The Craft of the
Image
Putting politics
onto the screen is a business fraught with opportunities to blow the cinematic
magic, leave the audience feeling hectored-at or patronised, or deliver
something that really belongs on the television.
The House I Live
In instantly curried favour with us, sticking the very unprepossessing head of
David “The Wire” Simon on the screen at regular intervals, saying things that
really out to be coming out of the mouth of a professional sociologist or
political historian; I find it spectacularly hard to believe the film-makers
couldn’t have found a voice from outside the media-sphere. Perhaps airing
opinions on the ‘drug war’ in the US that don’t moralise or demonise is a really
dangerous business. It’s an unashamedly campaigning film that gives a fair
voice to all the interviewees; the small-town family-guy prison officer who
opens the film getting his daughters out of the house on a school day, later
gives some awe-inspiring near-Foucauldian analysis of the mechanisms of the
prison industry. Even this Lester Freamon-wannabe was gobsmacked by the
linkages drawn between the criminalization of opium smoking in California in
the early 20th century driven by fear of the Chinese,
criminalization of marijuana provoked by fear of Mexicans, and finally of
cocaine as part of the backlash against the civil rights movement. This is
public-service broadcasting in the very best sense of the term.
Pussy Riot: Punk
Prayer tried hard to do the same, but only with tired news-camera footage, and
a character ensemble of activists in a punk music group who very clearly have
no respect for the power of music: “We use any means we can to get the message
across” they might as well have said.
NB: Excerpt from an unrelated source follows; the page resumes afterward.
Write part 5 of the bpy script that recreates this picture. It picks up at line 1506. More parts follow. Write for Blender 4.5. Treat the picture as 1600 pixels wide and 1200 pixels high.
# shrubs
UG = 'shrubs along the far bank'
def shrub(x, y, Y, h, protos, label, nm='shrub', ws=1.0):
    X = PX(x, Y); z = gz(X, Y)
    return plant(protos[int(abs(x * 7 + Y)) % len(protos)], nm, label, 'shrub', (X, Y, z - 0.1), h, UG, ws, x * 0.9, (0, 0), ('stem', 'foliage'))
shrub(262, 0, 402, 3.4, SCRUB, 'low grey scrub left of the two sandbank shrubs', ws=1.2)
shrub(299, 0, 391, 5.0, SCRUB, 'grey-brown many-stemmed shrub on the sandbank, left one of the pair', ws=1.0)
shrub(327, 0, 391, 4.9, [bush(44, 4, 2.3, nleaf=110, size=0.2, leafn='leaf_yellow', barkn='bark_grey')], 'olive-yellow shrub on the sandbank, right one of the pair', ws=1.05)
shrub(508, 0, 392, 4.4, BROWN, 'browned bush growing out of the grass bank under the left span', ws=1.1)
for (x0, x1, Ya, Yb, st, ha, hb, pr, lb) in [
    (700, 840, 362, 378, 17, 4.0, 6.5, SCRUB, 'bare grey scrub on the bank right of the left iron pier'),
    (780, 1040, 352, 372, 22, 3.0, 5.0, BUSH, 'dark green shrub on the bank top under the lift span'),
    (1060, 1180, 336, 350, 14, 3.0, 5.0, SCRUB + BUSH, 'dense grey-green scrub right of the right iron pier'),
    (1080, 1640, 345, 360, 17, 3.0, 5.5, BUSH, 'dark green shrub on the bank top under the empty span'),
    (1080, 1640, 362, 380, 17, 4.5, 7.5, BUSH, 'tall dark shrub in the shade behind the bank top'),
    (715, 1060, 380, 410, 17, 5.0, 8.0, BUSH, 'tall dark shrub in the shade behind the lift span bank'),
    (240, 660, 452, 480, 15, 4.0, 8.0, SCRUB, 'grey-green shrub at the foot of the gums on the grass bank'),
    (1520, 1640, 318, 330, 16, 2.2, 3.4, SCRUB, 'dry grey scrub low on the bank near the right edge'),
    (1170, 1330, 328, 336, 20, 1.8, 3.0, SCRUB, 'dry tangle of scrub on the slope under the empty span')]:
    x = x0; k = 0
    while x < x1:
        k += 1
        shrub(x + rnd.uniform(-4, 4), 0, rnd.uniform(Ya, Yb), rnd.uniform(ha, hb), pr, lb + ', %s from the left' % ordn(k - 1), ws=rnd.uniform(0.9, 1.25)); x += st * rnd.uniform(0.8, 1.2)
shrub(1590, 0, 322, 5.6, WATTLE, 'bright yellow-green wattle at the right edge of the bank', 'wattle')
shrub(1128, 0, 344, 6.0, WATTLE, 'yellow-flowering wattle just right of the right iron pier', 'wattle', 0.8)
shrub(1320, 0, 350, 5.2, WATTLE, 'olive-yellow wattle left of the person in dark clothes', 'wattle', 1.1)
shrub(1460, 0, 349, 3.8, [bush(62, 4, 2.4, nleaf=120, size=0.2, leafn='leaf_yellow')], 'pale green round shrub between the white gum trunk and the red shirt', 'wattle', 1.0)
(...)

Their message is very admirable but the
DIY anyone-can-do-it pranksterdom comes across as gauche and 6th
form for the most part. The film only really comes alive in the chaotic
courtroom scenes, during which the room feels more like a crowded zoo than
anything else.
In the same way
that a music group must have a musical language that speaks with a voice a
strong as their demagoguery to avoid the tone of a student demonstration writ
large (The Clash are the exemplars here), a movie must have a visual language
to rise above simple TV documentary: Nostalgia for the Light almost provides
too much here: The crunch in the sand of sneakers, the Zen-like pronouncements
of the astronomers (“each night, the centre of the galaxy passes over
Santiago…”), the squeaking, straining brass of the telescope, the empty
expanses of hot air and rock. The geologists, astronomers (“the past is at the
core of our work”), archaeologists and children or sisters of political
prisoners all seem to trying to tell a story the thread of which will not be
grasped in its entirety. Loss of physical remains, loss of parents, loss of a
memory which could take the form of a story all echo loudly through the
testimony. There’s a gripping sense of dried, dessicated, barely-preserved
experience, surviving almost arbitrarily in the Atacama Desert.